Case in point: I have never been good at exercise. Trying to run used to make me feel so bad about myself, I would cry. I wanted to be fitter and healthier, like other people. But I’d get a stitch in my side after a few hundred feet, I’d be slow as hell, I’d go breathless and red-faced. I would think “I’m shitty and out of shape and gross,” and I would quit. And then I would feel worse, because I couldn’t do something just because it was hard. I was a lump, a slob, an unlovable failure.

Then a few years ago, I don’t know why, I started to feel like maybe the world was heading for an apocalypse and I should be able to run on my two legs in order to, like, evade human predators and packs of wild dogs, or to get to a message across the wasteland in a timely fashion. So I decided I should try again, as slow as I needed, just a couple miles at a time. I would think about my favorite post-apocalyptic hero building a new future (and just fucking try. It wasn’t about how my body looked or how much willpower I had anymore; it was about surviving late capitalism.

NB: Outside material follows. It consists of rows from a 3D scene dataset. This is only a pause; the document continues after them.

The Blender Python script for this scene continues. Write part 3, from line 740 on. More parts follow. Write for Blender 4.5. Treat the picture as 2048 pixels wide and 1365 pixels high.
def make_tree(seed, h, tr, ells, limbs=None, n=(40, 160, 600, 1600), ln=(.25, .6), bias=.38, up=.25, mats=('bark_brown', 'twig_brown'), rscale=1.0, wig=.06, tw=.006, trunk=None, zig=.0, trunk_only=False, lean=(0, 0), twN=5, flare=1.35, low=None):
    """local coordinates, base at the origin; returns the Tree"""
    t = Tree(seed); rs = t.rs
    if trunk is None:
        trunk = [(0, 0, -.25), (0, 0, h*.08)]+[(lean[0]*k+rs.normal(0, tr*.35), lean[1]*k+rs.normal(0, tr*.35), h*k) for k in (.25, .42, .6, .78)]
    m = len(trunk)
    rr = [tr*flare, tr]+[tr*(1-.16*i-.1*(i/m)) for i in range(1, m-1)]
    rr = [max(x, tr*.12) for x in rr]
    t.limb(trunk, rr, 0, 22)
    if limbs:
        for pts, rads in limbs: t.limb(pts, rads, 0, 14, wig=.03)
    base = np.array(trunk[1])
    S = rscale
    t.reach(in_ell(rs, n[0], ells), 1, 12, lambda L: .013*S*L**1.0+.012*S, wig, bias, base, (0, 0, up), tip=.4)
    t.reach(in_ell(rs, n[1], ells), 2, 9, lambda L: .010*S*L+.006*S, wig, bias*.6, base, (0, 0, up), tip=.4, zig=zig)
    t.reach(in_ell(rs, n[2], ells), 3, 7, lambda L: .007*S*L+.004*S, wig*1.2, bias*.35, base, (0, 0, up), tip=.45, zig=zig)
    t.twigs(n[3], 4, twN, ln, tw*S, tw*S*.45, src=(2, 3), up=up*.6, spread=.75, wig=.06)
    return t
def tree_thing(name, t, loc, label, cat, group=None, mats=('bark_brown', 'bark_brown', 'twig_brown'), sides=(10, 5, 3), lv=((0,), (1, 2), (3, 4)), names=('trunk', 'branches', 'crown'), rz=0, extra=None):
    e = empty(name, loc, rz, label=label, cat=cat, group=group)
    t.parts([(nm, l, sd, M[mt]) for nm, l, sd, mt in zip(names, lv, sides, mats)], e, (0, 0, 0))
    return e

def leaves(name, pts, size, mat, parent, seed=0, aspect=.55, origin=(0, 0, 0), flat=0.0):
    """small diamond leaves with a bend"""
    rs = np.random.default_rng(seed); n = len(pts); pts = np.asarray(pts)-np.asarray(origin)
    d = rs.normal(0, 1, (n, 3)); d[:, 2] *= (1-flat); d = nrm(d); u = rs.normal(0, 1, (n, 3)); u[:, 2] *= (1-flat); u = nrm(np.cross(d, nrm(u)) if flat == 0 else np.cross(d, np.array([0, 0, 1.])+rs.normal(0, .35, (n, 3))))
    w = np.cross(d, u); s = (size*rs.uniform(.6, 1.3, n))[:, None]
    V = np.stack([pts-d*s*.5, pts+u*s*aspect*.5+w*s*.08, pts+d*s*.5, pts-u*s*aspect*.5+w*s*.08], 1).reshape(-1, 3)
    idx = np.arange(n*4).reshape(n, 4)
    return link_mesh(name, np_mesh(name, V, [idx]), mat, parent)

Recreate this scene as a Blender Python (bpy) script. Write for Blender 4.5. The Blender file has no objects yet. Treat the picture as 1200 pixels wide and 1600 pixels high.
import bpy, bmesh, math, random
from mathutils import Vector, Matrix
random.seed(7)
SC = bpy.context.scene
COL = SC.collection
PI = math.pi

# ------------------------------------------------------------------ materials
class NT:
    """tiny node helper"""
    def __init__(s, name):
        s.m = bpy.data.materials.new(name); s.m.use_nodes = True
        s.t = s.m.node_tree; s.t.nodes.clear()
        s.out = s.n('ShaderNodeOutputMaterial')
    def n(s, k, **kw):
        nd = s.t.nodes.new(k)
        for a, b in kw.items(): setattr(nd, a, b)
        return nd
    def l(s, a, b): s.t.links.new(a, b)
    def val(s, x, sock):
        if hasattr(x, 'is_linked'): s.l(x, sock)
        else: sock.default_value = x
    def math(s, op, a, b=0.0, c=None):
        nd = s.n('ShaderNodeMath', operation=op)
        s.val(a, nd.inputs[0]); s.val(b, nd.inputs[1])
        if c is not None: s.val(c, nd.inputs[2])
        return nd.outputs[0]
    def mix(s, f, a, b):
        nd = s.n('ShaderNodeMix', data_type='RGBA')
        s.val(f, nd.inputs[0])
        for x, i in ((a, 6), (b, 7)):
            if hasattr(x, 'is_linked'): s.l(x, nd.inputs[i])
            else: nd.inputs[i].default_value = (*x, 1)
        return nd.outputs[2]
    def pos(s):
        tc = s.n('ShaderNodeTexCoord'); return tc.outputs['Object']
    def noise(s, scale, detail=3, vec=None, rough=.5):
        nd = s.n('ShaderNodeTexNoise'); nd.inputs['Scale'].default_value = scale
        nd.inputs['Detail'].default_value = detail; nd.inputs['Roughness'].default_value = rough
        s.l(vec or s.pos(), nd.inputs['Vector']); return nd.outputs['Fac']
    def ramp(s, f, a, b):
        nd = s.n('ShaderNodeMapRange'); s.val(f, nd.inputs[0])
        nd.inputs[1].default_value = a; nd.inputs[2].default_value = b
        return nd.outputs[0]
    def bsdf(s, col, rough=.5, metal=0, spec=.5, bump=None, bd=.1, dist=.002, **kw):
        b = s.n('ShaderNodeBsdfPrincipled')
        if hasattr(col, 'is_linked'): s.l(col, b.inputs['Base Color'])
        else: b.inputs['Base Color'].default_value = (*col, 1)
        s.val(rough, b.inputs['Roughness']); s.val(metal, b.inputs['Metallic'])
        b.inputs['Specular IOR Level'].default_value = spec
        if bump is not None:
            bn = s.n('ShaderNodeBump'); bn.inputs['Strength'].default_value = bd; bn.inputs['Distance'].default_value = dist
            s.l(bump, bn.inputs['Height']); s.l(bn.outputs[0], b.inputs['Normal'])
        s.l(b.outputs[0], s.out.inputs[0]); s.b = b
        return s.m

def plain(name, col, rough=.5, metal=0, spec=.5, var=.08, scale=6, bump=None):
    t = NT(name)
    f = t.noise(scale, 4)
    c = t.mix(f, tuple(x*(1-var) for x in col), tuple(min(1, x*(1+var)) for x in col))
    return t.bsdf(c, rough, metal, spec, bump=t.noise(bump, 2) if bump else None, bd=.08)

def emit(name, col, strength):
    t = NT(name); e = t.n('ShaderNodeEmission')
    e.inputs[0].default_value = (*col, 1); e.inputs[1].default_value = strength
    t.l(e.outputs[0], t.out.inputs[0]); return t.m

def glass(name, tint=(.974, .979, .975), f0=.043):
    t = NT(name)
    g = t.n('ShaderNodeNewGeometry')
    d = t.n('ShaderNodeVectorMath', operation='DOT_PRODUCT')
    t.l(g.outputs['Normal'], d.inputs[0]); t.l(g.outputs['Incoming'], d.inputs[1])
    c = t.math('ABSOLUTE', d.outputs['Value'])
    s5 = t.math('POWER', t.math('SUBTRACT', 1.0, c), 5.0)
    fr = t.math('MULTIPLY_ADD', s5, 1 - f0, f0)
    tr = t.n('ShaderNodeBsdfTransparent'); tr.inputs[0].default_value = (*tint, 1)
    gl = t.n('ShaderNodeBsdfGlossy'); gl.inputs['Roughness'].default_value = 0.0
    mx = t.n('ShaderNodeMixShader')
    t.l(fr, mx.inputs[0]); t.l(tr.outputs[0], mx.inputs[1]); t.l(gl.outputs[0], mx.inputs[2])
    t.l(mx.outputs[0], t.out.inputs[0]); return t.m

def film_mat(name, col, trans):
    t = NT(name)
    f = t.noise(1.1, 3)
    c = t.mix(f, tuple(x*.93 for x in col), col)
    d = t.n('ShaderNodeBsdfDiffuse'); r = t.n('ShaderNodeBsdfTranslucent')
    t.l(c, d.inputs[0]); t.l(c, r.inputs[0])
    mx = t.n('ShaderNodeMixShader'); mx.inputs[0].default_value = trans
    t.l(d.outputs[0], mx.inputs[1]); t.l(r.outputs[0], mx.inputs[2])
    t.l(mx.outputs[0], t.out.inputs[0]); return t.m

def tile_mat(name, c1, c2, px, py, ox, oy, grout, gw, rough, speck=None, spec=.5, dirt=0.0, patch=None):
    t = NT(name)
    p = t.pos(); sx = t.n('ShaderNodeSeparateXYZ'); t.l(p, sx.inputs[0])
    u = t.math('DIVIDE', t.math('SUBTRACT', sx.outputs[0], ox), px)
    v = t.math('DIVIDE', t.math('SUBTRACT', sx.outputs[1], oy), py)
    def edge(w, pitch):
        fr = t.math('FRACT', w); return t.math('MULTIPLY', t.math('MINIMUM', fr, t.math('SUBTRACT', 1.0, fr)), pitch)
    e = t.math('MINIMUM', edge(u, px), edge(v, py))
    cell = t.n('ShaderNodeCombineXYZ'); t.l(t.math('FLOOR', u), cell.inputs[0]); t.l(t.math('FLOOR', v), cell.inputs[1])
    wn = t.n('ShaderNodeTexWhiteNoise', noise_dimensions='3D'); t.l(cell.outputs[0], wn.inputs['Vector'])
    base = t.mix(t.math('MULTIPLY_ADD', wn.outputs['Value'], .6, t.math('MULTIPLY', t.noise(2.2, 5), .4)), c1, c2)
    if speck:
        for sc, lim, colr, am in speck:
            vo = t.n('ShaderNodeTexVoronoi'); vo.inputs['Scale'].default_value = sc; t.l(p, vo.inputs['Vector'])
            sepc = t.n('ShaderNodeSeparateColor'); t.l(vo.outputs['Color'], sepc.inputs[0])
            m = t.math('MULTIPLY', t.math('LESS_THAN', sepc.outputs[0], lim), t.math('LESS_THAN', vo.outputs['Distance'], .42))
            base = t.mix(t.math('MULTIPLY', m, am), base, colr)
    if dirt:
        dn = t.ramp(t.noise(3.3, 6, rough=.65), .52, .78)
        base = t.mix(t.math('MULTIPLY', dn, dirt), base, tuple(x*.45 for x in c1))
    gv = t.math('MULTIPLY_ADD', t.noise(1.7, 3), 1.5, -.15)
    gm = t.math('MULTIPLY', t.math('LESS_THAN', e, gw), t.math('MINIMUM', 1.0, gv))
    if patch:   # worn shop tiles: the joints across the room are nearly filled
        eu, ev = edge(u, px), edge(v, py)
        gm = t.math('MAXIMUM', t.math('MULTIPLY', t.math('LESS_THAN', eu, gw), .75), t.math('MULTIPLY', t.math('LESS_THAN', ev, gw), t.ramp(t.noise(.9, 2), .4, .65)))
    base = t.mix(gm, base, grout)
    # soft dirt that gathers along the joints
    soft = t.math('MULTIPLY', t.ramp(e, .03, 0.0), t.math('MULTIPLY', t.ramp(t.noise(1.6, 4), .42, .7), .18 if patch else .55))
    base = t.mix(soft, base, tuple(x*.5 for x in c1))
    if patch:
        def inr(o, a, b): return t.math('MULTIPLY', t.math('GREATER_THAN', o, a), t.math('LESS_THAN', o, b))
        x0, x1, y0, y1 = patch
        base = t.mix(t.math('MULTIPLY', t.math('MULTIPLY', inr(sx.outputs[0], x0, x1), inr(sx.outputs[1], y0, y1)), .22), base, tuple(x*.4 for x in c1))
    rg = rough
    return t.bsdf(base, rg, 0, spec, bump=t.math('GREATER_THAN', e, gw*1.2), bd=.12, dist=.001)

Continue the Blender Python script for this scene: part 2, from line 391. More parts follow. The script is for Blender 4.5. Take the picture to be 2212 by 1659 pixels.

And I got to where I could run a mile, then a couple miles, then a lot of miles. I could run with other people and not feel deeply ashamed of myself. I signed up for this half marathon, and excuse me very much, but it was fun as fuck! I busted out the miles to my favorite music and thought about how great it felt to be doing this. As I climbed the last hill I cried because I was so proud of myself. I kept thinking, over and over, “I wanted to do this, for me. No one else made me do it, and now I’m doing it. I set this goal and I achieved it.” And shit, I needed that. Because that was at the exact same time that I was deciding whether to drop out of graduate school, and I felt like shit about it.

I was in a Ph.D. program for like nine or ten years, I don’t even know anymore. I went because I loved reading and writing, teaching and ideas, and people told me I should. After a couple of years, it became clear that I hated a lot of things about it, about academia, and about myself when I was doing it. But I kept doing it, because at that point I was ABD—all but dissertation. Just had to write the damn thing. (And teach, for money, but anywayyyyyyy—)

I moved to Arkansas when my partner got a job here. I started working in birth and taking nursing classes. I was emotionally done with grad school. But people kept saying—and I thought it was true,—that if I just made myself finish the degree I’d be glad. So I set timers for writing every day. I found accountability partners. I designed special, pleasant work spaces. But y’all: I got literally nothing done, for a year and a half. Literal, actual nothing. I got more writing done when I was poor as shit and commuting between Charlottesville and Baltimore twice a week, than I did sitting in my lovely and comfortable house with no responsibilities other than to write.

I made myself cry. I pushed myself hard. I guilted and shamed and gave myself locker-room speeches and pep talks. I raged about all the things that sucked about academia, universities, me, my research, my situation. I wanted to prove to myself, and to everyone I knew, that I could do it, without thinking about whether I wanted to. I got more and more pissed off and self-loathing with every day that I didn’t finish it.

Then, in the middle of running the half marathon, it occurred to me: running this far is hard, but I’m doing it, because I want to. I don’t actually want to finish my dissertation. Maybe I could, maybe not. But that wasn’t the point. What I needed was to admit that I, myself, didn’t want to do it. I wasn’t doing it for me. And now I don’t do it, and wouldn’t you know, I’m a happy and capable person when I’m not  being shamed and bullied into something I don’t want to do. FUCKING WILD, huh?

So my thought is: when you consider goals for yourself, maybe think things like:

  • why do I have this goal?

  • do I want to achieve it, or do I just think I should?

  • how will I ensure that I love myself even if I don’t achieve it?

This is not me saying “everyone can do this!” or anything. But choosing my own goals based on what I want for myself, and knowing that my value isn’t dependent on their outcome, is what works for me. Then I have the freedom to let myself try, and let myself fail, and I still love myself. I want to stop drinking soda; there’s nothing wrong with me if I still drink soda, though. I want to be able to run, but it’s okay if it feels too hard today. I have to remind myself all the time that’s not a matter of whether I can or can’t do something—and what that means about me—but whether I want to do it, and whether I choose to.